Feb 5, 2015
Maximize Your Organization’s Return on Investment on Conferences
The biggest hidden expense to your organization’s conference is the cost of people being away from their workspace to attend it. When staff is attending a 2 or 3 day conference, they are not focused on their day-to-day activities, which means they are not selling, innovating or producing. Addressing the challenges of obtaining the highest return on your investment dollars on conferences starts by having a clear conference theme and desired after conference results. In order to understand how to maximize your return on conference dollar investment, ask yourself these questions: “Why am I holding this conference?” and “What do I want my attendees to bring away and implement after the conference?”
To answer these questions, first identify your objective goals. While senior executives have an idea of what they want to achieve, they may not know what their front-line people struggle with daily. What are the team’s or organization’s aspirations and strategies? What are the challenges the prospective conference participants are facing, and where would they like to stretch themselves and learn? Aligning their struggles and challenges with your core business strategies for the conference can be accomplished by polling your prospective attendees.
How do you identify the main conference objectives and how do you ensure your ROI? Your first fundamental step should be to send out surveys six months to a year in advance to managers and fast-track leaders to ensure the learning and development objectives—and keynote speaker(s)—are synchronized to company’s or division’s strategic mission. Surveys should be open-ended polling questions focused on identifying the issues with which the team is struggling, but keep the survey short or you may not get many responses.

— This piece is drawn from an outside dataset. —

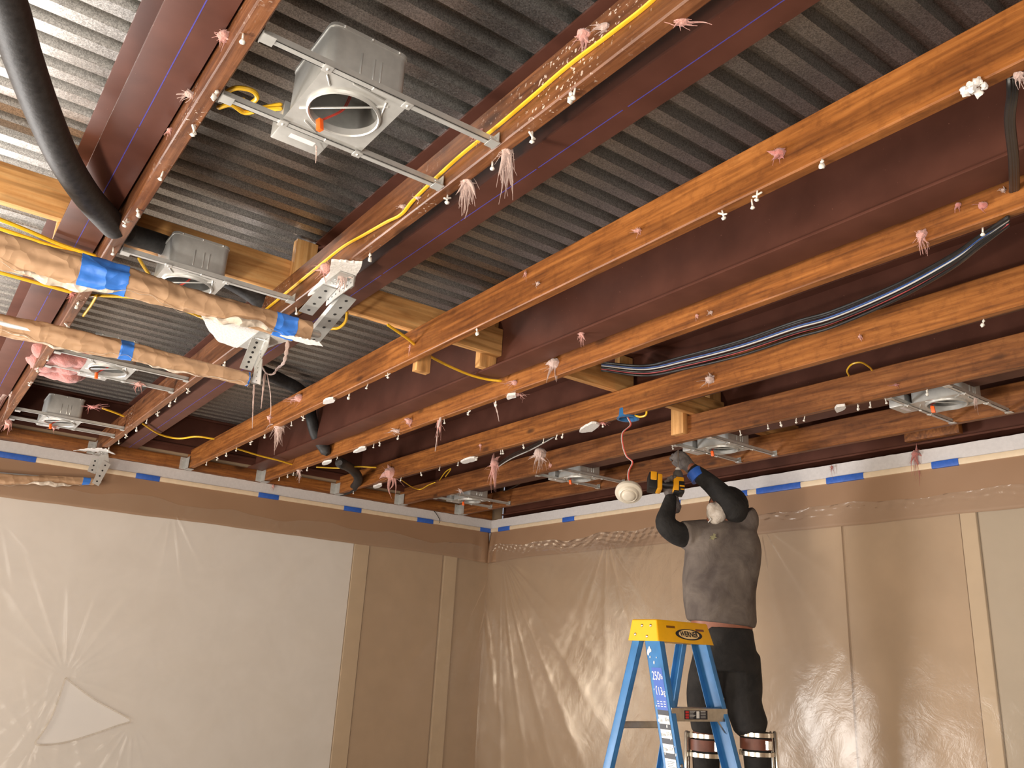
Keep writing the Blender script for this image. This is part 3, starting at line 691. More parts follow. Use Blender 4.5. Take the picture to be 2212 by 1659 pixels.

When you have identified your main conference objectives, determine what you need from the organization, your team and yourself to achieve those objectives. Bring in keynote subject matter experts to provide knowledge and techniques on how to achieve the goals of the conference theme. Be sure to follow up the keynote with a breakout session to practice and drive home the new knowledge and techniques.
Following up after the conference is crucial for further locking-in-the-learning:
- After the conference, follow-up with further breakout sessions where attendees can drill deeper into their challenges with the keynote speaker facilitating the sessions. This practice will reinforce the learning concepts from the conference and enable your employees to work through some of their challenging issues rather than feeling they were at a one-sided lecture.
- Provide an opportunity to do a tele-seminar or webinar with one of the experts and/or provide five minute video excerpts of what was discussed at the conference. This follow-up will reinforce the message that was conveyed during the conference and lock-in-the-learning for the participants.
- Pull in experiential learning that illustrates your theme, such as collaborating better on innovation or working better between teams, etc. It should be fun and engaging and aligned with the conference theme. A typical format is a workshop or a group activity that demonstrates the theme, such as collaboration or teamwork, for example. Make this a fun event that is illustrative of how the collaboration will take place.
Key measurements, such as return on investment, are showing significant results (ROI x 17 in a recent study) when follow up training is coupled with additional executive coaching. Therefore, when bringing in an expert keynote speaker, it’s important to also ‘lock-in-the-learning’ by strengthening the original speech with break-out sessions and following up weekly or quarterly with tele-seminars or webinars. This is a proven sure-fire approach to ensuring your conference dollars are worth the return on your investment.